-- Start Dataset section --

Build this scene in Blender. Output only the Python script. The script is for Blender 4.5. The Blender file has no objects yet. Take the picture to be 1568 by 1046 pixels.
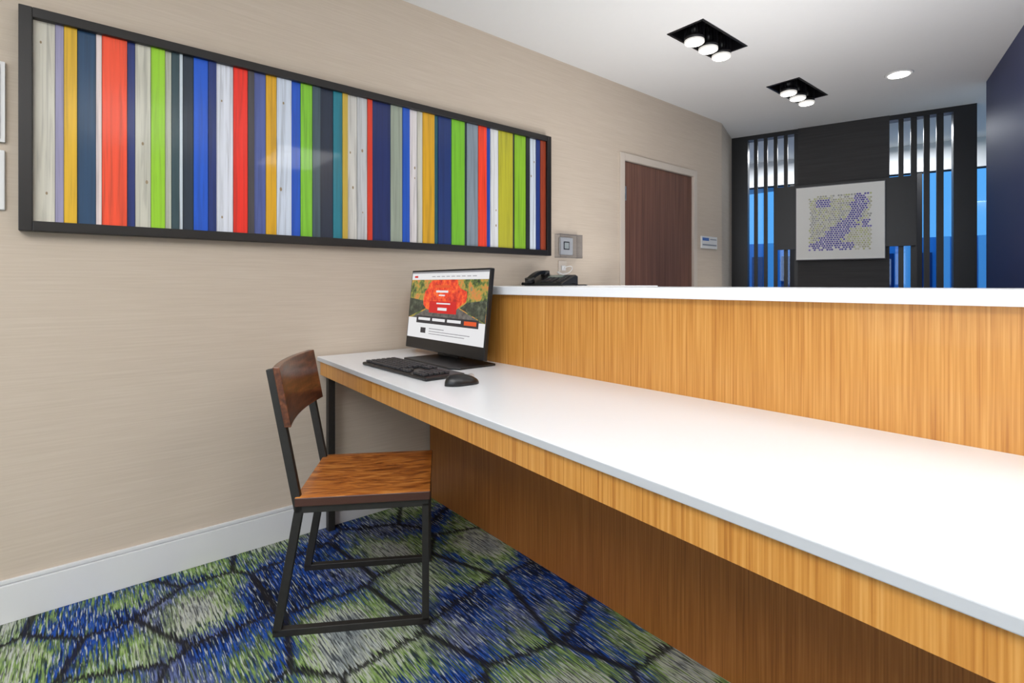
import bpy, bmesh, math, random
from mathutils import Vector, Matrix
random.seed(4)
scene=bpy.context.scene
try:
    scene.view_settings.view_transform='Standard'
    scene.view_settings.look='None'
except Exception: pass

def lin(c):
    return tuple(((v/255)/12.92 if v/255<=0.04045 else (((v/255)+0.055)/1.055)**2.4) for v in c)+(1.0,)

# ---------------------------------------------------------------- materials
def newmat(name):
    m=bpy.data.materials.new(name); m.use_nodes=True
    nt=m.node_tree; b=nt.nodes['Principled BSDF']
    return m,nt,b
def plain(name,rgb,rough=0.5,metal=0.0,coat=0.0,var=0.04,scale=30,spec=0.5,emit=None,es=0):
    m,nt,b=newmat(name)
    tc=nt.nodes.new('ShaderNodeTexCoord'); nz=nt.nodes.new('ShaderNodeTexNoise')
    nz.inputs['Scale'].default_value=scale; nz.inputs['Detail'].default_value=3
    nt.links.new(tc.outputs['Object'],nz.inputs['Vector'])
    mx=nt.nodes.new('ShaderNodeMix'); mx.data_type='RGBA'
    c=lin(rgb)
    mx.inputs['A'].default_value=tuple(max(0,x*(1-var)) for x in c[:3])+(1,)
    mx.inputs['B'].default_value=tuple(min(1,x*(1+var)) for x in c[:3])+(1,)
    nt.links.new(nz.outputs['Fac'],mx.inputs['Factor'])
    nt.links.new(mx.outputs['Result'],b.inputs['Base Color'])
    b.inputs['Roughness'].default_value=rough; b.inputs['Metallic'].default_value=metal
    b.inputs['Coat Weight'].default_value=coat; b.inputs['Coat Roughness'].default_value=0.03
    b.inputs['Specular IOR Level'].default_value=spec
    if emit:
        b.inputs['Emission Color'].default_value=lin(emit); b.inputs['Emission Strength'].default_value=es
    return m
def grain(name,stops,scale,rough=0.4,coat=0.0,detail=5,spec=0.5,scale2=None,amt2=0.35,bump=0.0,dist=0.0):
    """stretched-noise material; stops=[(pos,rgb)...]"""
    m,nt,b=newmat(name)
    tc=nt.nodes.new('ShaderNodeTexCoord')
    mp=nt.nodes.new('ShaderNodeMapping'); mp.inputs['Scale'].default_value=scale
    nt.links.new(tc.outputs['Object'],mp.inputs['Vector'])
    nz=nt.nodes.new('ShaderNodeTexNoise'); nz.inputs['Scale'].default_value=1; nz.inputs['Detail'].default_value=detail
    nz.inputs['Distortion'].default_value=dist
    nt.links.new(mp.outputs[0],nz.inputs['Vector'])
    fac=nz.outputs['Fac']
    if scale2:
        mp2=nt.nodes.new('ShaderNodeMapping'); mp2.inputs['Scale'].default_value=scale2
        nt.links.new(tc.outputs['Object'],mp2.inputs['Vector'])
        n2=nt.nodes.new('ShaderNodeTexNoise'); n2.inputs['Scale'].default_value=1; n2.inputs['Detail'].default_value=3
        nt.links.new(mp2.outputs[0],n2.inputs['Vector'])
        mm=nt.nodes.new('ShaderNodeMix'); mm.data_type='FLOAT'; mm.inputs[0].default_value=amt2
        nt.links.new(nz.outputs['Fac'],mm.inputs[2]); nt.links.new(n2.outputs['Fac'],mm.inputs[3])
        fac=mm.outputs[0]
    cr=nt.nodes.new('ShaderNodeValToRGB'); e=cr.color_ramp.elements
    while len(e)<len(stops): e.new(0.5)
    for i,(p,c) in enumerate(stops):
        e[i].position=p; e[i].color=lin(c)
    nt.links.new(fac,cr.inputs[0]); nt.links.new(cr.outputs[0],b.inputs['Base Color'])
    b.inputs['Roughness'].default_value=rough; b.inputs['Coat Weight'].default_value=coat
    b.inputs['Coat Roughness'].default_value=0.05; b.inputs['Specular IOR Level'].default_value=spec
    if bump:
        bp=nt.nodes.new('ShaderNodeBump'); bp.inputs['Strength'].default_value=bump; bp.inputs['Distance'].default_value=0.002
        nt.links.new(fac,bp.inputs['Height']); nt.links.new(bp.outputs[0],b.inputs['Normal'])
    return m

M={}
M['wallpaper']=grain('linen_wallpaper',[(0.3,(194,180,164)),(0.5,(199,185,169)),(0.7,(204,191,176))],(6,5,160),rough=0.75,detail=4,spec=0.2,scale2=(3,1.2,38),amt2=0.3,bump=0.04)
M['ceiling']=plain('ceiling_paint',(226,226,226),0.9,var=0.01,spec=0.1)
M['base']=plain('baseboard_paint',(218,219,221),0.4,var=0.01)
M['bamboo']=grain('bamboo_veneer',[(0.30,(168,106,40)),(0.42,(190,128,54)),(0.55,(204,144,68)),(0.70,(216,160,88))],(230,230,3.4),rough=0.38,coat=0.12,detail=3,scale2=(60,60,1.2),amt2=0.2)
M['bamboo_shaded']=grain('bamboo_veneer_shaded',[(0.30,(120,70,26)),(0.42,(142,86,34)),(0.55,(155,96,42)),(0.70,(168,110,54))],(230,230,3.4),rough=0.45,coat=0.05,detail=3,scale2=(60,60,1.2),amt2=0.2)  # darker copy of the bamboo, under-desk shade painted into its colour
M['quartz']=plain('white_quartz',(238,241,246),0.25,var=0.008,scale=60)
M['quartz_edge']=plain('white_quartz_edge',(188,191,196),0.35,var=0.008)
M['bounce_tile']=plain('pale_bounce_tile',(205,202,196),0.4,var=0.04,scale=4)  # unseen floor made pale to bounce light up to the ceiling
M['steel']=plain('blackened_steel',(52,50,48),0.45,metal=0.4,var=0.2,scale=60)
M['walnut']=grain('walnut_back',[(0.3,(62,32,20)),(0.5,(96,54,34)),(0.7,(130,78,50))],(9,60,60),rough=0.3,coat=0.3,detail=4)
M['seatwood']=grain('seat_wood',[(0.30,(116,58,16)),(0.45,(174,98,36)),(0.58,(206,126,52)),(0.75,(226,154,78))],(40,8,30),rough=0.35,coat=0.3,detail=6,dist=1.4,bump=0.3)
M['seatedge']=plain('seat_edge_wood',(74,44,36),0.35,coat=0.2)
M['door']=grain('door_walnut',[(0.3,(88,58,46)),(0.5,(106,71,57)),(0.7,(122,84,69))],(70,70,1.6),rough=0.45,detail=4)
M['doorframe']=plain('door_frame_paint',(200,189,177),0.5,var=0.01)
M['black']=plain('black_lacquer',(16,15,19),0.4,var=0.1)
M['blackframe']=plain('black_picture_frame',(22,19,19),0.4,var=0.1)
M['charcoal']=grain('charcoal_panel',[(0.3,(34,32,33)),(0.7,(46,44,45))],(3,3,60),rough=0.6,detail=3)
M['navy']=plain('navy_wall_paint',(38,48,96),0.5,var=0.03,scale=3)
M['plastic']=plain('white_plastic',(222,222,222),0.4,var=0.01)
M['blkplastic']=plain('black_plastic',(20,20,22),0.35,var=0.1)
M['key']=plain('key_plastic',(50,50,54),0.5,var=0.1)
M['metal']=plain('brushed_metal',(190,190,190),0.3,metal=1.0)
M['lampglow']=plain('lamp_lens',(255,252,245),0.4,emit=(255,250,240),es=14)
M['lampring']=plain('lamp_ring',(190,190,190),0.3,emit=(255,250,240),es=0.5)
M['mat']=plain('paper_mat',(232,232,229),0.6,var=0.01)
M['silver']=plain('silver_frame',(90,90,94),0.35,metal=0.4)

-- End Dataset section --

Your instructions: Give again exactly the lines running from the beginning of the material above through the line that contains "return tuple(((v/255)/12.92 if", and leave out every picture.

Result below:
Build this scene in Blender. Output only the Python script. The script is for Blender 4.5. The Blender file has no objects yet. Take the picture to be 1568 by 1046 pixels.
import bpy, bmesh, math, random
from mathutils import Vector, Matrix
random.seed(4)
scene=bpy.context.scene
try:
    scene.view_settings.view_transform='Standard'
    scene.view_settings.look='None'
except Exception: pass

def lin(c):
    return tuple(((v/255)/12.92 if v/255<=0.04045 else (((v/255)+0.055)/1.055)**2.4) for v in c)+(1.0,)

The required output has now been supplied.